The village of Buffalo Grove and developers have long seen the area around the Prairie View Metra station as ripe for development, but the vision has fallen short due to, among other factors, the limited number of trains operating on Metra's North Central service.

Now the village board has given the staff the go-ahead to negotiate a professional services agreement with RATIO, a multidisciplinary design practice with offices in several cities, including Chicago, to oversee the development of a plan for the area at a cost estimated at $50,000.

Project Director Lesley Roth said the area has the potential to "offer unique business attraction and branding opportunities that will leverage it into a destination for area families and visitors to use and enjoy."

Community Development Director Christopher Stilling said the target area includes the nearby Vernon Township offices, the new Easton Station development and dozens of acres of undeveloped land. But he said the village might want to back away from the phrase transit-oriented development (TOD), which has been invoked by some in previous efforts to develop in the area.

"I don't know if TOD is necessarily the right word. Communities have a tendency to use the term TOD as an excuse to approve density," he said. Trustee Jeffrey Berman echoed Stilling, saying, "TOD has been used as an euphemism for give me more density and I object strenuously, as Mr. Stilling knows, to using that as a pretense to simply put more density for residential.

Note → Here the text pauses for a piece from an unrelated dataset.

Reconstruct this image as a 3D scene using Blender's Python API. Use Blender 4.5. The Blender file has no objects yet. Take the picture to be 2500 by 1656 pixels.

"Either bring a whole package and all the amenities that are supposed to go with it to create a walkable, sustainable, livable multiuse area so that people get out of their cars, because that is the real point of the TOD, or don't call it TOD or any euphemism like TOD."

Trustee Andrew Stein brought up concerns about train service, particularly the lack of weekend service.

Stilling said mixed uses could include those that serve not only commuters, but also residents in and around the area. And residential development will prod Metra to improve service, he said.

Berman said communities along the North Central line are lobbying Metra for more service.

"All of the communities that are serviced by that line have a lot at stake in seeing that line succeed in drawing residents and drawing commuters," he said.